At a retreat last week, the collaborative’s board met with the forest’s leadership team.
“They told us they’re whittling down their priorities list in terms of the things they can accomplish,” she said. “Prescribed fire won’t happen this spring or this fall. They don’t feel like they have the staff to do it. … They’ll see how much staff they have at the end of the (reduction in force) and go from there.”
Staff at the Malheur did not respond to a request for comment.
Sarah Altemus-Pope, executive director of the Southern Willamette Forest Collaborative, based in Oakridge, said she sees “nothing super alarming” in Trump’s executive orders. But she’s skeptical about achieving any additional harvest volumes and is more focused on implementing existing grant-funded community wildfire reduction projects.
She said the collaborative’s work on the Willamette National Forest has been repeatedly disrupted by big fires that burn prospective project areas and disrupt the planning cycle because the resource specialists involved have collateral fire duties.
“Theres a lot of non-controversial acres that we can go after, but the planning has to get done and we need the workforce to implement it,” she said. “I have no faith that these things are going to get done faster without investing in both the Forest Service and forestry sector.”
Legal fights await
Marko Bey is the executive director of Lomakatsi Restoration Project, a nonprofit based in Ashland that has worked on forest restoration projects in Oregon and Northern California for the last three decades.
Last month, the organization wrote to Rep. Cliff Bentz, R-Ore., and Sen. Jeff Merkley, D-Ore., telling them that federal funding freezes had already forced it to lay off 20% of its 95 employees and that it had been forced to stop work on active projects on both private and public lands. The funding freeze, it said, impacted more than 30 separate grants and agreements the organization has with federal agencies.
“Seven timber sales on National Forest System lands that we are co-administering through stewardship authority are also on hold, preventing millions of board feet from reaching the local mills and wood products manufacturing facilities that this work helps sustain,” the letter said.
Bey said he was in Washington, D.C., earlier this month to meet with members of Oregon’s delegation and Forest Service officials. He said he left with assurances that the funds for the organization’s federal stewardship projects were being released.
“There’s a win-win that can be accomplished here, an opportunity to reduce hazardous fuels, supply logs to local mills and do it in an ecologically responsible way,” he said.

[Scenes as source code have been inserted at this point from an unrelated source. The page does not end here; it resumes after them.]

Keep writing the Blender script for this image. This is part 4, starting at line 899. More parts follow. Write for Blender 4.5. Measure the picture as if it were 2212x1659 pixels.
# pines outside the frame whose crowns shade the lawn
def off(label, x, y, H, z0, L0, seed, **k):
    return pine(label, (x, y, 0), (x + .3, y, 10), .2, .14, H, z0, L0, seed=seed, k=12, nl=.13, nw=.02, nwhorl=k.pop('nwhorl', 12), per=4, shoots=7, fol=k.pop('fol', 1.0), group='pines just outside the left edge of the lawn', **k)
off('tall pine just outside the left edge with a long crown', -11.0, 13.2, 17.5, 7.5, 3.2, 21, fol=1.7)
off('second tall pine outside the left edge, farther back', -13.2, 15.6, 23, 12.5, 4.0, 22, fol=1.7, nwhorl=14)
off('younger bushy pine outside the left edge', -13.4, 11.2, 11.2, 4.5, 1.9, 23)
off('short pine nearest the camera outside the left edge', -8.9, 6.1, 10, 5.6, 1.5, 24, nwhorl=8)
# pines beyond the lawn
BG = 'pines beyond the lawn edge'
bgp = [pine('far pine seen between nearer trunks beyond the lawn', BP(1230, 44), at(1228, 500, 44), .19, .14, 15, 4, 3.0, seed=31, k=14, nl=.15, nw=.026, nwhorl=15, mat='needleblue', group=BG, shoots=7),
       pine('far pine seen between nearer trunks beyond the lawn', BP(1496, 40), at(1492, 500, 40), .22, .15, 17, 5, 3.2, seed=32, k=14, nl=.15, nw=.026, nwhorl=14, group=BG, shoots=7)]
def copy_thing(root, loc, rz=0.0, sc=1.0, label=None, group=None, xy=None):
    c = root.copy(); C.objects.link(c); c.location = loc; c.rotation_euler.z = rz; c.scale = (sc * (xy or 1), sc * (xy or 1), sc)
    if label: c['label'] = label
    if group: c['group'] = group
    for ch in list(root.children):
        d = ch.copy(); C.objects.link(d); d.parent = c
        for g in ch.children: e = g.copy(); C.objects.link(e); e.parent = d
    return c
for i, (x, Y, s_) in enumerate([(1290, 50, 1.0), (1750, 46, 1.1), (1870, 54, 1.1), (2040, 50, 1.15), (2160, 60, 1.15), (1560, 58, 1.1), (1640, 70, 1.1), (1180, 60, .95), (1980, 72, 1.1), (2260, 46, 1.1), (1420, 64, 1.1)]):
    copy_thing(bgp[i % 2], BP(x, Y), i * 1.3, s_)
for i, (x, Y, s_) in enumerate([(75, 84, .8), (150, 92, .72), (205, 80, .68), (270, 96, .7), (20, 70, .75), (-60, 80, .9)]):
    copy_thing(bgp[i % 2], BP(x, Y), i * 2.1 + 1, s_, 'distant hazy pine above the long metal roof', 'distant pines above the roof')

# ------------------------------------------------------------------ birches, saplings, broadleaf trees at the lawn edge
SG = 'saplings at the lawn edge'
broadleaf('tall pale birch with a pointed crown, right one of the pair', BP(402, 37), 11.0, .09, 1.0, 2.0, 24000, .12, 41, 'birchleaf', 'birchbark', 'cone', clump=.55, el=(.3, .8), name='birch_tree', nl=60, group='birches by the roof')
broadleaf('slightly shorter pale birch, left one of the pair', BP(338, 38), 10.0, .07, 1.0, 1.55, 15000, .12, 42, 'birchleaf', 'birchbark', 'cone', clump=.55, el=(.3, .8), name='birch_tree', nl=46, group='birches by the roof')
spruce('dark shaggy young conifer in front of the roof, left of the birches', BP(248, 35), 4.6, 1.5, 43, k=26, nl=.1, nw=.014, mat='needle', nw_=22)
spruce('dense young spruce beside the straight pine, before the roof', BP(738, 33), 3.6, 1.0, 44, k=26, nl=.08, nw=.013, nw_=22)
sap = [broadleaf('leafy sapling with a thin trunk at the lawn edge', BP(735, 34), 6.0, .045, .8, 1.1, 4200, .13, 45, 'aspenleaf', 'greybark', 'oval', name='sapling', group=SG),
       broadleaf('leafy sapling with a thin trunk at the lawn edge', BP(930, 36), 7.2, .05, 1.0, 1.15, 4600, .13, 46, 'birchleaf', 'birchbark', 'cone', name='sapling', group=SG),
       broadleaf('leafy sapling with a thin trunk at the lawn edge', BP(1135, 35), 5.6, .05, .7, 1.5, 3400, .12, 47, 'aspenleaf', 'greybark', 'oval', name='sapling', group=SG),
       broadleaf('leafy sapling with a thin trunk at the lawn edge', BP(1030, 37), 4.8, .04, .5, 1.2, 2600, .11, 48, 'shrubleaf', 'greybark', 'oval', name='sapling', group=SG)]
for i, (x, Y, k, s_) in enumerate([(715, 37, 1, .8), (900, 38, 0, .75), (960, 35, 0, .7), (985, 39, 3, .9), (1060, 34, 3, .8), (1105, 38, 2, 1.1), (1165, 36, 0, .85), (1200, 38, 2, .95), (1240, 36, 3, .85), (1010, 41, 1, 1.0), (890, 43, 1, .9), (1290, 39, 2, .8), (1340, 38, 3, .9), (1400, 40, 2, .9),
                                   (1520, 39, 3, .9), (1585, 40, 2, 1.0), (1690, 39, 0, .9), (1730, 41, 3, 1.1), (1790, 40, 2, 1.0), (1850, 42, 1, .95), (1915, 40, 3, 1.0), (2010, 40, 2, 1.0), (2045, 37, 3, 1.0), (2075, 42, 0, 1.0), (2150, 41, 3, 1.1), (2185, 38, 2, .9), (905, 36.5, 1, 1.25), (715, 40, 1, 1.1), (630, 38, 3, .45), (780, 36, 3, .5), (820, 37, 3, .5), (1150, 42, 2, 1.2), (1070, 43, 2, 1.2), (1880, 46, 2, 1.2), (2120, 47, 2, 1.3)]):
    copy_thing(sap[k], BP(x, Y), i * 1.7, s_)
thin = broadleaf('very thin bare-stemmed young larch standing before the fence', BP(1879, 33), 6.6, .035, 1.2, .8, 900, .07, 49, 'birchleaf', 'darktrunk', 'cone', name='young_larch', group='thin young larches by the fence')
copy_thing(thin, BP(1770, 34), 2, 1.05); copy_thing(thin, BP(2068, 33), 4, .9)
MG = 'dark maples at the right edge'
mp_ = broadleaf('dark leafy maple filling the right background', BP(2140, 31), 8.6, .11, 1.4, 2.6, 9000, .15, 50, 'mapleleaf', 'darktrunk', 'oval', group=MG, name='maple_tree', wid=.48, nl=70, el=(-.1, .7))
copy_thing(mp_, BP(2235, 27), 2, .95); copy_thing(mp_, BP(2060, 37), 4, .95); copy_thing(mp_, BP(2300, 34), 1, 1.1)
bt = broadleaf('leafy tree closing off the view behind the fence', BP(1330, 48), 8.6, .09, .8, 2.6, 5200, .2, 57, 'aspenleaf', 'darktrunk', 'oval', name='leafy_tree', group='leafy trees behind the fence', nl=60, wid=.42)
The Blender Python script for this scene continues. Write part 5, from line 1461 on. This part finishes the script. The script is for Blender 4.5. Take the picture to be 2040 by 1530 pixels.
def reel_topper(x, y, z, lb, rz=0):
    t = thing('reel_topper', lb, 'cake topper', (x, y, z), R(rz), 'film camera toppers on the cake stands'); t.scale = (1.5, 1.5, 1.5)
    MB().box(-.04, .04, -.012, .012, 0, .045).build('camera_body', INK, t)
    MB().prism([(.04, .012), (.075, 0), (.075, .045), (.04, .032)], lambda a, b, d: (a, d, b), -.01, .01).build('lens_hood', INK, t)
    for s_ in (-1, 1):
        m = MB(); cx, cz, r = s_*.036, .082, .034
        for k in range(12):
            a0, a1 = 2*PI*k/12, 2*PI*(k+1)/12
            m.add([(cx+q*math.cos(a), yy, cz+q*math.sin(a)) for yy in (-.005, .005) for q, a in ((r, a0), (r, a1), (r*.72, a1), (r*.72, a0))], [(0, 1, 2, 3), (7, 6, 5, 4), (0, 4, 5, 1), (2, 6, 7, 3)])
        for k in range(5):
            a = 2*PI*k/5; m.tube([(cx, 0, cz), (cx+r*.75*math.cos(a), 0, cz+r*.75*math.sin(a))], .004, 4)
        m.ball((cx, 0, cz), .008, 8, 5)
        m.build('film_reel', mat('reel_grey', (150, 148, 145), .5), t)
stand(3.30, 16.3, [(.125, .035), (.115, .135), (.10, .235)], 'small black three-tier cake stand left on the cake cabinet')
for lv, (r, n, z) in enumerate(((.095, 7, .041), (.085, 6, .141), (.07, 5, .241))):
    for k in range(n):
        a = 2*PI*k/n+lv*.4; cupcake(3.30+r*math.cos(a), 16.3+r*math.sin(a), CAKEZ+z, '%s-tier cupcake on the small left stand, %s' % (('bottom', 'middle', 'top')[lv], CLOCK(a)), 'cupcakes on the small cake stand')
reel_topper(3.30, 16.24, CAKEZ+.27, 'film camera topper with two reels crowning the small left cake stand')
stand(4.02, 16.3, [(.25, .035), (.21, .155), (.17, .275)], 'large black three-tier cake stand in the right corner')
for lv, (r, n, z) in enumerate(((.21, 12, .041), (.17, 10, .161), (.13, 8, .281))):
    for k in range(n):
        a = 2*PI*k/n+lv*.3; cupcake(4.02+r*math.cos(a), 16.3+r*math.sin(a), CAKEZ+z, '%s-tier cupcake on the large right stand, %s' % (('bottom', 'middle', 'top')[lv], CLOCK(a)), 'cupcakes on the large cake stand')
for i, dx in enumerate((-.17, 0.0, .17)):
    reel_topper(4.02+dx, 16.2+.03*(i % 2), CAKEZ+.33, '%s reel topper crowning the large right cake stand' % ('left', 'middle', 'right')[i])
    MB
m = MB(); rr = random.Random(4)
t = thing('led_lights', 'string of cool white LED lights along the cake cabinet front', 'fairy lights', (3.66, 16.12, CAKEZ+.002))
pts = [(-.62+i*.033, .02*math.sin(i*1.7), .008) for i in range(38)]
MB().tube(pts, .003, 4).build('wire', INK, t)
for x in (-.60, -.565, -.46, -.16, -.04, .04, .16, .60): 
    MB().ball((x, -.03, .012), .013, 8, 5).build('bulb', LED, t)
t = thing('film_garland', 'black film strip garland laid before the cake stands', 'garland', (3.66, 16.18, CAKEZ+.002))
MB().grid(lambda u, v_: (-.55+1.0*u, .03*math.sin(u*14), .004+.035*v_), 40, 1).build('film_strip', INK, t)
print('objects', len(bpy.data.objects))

But at the end of the day, he said, Lomakatsi still relies on federal specialists to get the work done. “We’re in partnership with these agencies. We depend on them. … These are our colleagues we’ve worked with for years.”
Trump’s executive orders also call on the land management agencies to expedite environmental reviews on timbers sales by streamlining Endangered Species Act consultations and adopting new “categorical exclusions” that exempt thinning and timber salvage projects from detailed environmental reviews under the National Environmental Policy Act.
Mark Webb, executive director of Blue Mountain Forest Partners, said he thinks the widespread use of such exemptions will be legally questionable. And the call for higher harvest volumes amid steep staff cuts is divorced from reality.
“You can’t plan projects that are going to withstand a legal challenge unless you have competent experts on the ground that are planning these in legally and scientifically appropriate ways,” he said.
And those legal challenges will come, said Steve Pedery, conservation director for Oregon Wild.
“100 percent certain” it will end up in court, he said. “The Endangered Species Act still exists. The Clean Water Act still exists. The National Forest Management Act still exists. The people designing these policies know full well they’re going to get sued, and they’re going to lose.”